**PROMPT:** Wherever a line holds the string "picture", copy that line.

**PROVIDED MATERIAL:**
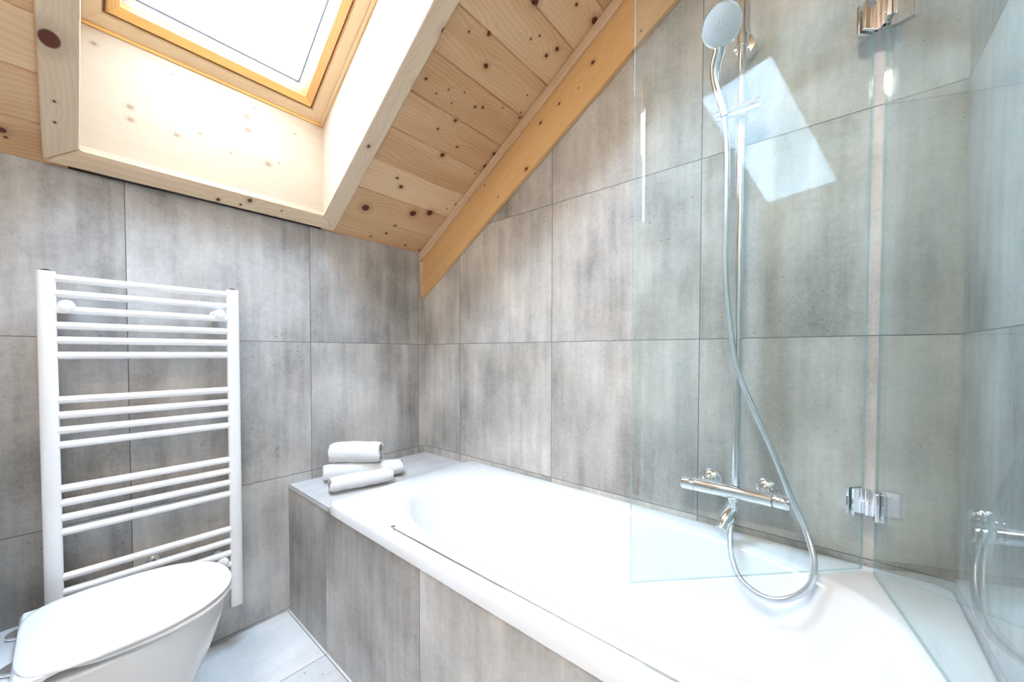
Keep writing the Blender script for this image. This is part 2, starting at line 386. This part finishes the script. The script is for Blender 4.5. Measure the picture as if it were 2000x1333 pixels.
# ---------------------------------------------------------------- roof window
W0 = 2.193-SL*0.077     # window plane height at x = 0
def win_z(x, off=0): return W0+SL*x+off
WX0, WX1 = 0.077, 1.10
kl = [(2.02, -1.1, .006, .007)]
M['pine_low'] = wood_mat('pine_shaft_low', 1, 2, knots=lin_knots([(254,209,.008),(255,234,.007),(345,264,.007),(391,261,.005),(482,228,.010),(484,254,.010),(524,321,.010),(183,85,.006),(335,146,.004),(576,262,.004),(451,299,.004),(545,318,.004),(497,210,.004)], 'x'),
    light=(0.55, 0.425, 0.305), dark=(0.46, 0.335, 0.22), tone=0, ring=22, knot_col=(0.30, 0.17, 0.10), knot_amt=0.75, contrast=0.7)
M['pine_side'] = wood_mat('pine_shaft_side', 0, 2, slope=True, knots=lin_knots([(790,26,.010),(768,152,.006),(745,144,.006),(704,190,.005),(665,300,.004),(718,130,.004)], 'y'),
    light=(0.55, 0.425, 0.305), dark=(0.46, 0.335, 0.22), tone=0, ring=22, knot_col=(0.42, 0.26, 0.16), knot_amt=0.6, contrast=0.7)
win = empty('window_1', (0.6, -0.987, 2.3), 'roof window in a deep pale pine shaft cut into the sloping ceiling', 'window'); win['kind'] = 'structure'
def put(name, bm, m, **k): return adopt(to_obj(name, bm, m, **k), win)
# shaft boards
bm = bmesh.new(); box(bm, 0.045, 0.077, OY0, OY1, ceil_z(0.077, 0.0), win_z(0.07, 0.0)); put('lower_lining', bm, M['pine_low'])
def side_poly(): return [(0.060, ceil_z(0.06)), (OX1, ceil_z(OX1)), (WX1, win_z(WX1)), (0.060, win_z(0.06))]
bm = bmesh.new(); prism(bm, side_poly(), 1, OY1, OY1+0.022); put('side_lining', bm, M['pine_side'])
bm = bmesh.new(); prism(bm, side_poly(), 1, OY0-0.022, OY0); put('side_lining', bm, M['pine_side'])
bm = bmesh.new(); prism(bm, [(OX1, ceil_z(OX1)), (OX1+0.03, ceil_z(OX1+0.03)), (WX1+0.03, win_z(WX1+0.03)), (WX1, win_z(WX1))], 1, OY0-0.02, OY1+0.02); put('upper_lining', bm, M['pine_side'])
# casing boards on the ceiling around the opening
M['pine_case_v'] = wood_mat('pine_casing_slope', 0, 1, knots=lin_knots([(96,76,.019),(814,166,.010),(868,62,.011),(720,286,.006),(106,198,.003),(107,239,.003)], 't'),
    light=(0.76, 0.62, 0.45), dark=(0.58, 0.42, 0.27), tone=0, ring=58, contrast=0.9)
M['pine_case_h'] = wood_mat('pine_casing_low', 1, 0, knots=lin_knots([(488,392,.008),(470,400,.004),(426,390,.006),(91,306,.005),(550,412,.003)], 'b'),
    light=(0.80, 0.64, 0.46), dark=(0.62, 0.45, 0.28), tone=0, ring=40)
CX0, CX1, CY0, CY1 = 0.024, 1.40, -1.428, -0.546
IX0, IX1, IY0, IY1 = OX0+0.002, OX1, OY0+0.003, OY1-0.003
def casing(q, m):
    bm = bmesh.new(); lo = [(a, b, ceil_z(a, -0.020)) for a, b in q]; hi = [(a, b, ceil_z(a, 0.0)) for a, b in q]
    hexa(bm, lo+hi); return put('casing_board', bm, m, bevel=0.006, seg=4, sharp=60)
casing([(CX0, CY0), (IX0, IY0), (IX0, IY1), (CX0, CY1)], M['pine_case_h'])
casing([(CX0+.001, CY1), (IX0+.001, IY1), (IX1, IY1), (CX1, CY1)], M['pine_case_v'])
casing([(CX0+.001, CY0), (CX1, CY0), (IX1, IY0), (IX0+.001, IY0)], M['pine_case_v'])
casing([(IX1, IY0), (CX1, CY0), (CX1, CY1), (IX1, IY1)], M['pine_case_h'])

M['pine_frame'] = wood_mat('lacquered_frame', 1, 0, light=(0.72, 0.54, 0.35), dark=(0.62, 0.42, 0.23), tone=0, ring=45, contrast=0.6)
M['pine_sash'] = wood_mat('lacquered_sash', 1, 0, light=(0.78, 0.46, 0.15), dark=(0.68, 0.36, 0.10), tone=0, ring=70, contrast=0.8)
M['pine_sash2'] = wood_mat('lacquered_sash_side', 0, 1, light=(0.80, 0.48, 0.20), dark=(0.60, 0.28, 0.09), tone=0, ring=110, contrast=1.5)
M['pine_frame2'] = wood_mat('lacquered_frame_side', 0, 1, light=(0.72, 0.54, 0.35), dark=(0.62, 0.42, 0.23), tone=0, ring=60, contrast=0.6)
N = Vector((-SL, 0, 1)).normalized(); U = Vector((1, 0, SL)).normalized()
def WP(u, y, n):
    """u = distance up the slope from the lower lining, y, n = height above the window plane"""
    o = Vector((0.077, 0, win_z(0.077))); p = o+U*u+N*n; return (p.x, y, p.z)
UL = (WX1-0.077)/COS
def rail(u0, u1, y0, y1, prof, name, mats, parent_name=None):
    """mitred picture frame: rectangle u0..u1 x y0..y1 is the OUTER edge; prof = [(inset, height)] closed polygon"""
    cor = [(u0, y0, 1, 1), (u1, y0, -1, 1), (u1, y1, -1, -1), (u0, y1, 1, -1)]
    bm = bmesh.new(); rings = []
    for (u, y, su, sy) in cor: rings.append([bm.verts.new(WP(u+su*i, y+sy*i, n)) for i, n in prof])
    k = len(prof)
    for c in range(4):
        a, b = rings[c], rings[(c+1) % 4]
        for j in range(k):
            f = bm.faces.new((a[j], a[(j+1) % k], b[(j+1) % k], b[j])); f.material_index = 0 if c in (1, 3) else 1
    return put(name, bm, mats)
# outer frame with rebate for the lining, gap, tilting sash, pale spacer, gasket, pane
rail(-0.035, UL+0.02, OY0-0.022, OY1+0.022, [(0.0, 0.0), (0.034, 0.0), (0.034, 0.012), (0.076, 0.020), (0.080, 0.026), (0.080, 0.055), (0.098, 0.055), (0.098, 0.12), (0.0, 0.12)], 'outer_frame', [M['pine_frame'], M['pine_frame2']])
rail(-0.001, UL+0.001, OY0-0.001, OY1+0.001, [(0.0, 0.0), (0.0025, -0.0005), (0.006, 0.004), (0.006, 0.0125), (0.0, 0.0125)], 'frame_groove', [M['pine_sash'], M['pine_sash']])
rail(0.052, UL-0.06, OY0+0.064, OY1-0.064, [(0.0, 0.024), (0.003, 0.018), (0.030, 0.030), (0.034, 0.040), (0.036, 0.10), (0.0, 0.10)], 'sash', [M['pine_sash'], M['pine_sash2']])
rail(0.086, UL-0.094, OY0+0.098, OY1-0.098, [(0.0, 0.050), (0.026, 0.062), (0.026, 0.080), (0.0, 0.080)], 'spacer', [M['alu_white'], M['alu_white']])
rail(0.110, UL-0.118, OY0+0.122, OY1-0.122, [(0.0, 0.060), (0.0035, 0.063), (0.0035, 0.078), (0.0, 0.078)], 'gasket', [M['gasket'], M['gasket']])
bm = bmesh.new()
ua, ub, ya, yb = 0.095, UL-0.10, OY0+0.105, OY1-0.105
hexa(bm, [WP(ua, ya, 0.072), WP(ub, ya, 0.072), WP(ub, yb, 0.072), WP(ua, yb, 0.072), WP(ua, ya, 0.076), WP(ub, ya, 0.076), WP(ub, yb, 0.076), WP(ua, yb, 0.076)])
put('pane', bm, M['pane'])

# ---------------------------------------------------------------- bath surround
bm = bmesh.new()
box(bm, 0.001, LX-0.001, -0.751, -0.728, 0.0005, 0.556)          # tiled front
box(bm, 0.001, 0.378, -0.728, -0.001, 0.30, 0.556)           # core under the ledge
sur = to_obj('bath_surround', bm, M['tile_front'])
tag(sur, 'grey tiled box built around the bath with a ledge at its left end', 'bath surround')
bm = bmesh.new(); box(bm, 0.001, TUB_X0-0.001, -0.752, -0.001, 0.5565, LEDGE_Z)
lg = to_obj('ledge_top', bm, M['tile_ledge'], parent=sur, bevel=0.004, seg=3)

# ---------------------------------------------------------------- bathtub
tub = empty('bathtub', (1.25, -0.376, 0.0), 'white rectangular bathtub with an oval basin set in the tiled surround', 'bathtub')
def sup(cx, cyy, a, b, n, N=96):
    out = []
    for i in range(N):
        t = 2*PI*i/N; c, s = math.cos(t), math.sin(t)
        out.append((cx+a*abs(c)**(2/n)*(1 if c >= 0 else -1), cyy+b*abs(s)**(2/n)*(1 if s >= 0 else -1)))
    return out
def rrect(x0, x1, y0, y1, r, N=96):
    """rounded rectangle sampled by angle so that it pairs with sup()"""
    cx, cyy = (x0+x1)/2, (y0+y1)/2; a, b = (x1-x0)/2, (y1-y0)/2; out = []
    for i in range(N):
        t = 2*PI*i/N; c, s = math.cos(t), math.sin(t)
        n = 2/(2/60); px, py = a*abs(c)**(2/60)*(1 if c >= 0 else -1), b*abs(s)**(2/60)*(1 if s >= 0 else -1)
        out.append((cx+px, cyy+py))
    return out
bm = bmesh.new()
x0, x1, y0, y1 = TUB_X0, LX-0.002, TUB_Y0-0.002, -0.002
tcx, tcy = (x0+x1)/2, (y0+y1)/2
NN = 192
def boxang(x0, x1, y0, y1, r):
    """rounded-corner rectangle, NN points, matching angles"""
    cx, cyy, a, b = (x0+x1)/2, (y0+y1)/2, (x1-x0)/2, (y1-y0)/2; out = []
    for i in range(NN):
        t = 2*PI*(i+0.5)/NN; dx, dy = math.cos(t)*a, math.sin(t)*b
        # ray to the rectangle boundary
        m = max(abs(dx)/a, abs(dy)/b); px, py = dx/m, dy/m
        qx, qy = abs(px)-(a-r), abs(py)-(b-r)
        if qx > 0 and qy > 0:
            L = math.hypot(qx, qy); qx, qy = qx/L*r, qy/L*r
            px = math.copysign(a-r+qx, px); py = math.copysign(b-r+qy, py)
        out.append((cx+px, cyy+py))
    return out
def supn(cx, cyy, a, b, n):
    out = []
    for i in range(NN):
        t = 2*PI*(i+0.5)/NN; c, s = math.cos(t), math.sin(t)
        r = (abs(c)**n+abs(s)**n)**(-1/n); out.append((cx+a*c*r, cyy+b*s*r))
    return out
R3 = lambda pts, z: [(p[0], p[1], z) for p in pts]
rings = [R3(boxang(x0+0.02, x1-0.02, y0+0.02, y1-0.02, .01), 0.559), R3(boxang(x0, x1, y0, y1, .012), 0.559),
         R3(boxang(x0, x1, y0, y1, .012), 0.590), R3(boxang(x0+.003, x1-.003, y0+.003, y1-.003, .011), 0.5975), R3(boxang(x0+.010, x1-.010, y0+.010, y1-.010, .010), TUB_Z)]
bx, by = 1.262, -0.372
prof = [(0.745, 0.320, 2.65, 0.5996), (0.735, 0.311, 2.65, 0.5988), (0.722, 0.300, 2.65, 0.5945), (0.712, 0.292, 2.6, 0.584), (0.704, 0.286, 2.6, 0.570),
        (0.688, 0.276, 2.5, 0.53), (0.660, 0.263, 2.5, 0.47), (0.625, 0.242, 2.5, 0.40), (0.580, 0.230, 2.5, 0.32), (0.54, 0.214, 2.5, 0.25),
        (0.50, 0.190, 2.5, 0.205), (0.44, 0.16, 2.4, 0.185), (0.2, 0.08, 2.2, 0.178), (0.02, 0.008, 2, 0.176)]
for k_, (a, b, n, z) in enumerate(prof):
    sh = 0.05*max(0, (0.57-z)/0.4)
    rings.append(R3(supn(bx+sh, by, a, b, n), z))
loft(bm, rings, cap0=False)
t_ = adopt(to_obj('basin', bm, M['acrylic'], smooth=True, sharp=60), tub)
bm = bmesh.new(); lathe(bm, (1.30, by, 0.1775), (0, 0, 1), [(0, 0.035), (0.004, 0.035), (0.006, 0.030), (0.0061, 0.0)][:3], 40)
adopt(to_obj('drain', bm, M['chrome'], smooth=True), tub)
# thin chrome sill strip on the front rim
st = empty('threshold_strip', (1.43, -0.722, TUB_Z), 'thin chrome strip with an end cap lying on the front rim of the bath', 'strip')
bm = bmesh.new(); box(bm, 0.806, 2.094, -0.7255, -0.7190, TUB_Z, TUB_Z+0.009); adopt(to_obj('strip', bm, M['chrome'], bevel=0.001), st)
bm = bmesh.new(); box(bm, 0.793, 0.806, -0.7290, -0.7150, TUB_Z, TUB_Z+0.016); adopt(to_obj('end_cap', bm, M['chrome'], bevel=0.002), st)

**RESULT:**
Keep writing the Blender script for this image. This is part 2, starting at line 386. This part finishes the script. The script is for Blender 4.5. Measure the picture as if it were 2000x1333 pixels.
    """mitred picture frame: rectangle u0..u1 x y0..y1 is the OUTER edge; prof = [(inset, height)] closed polygon"""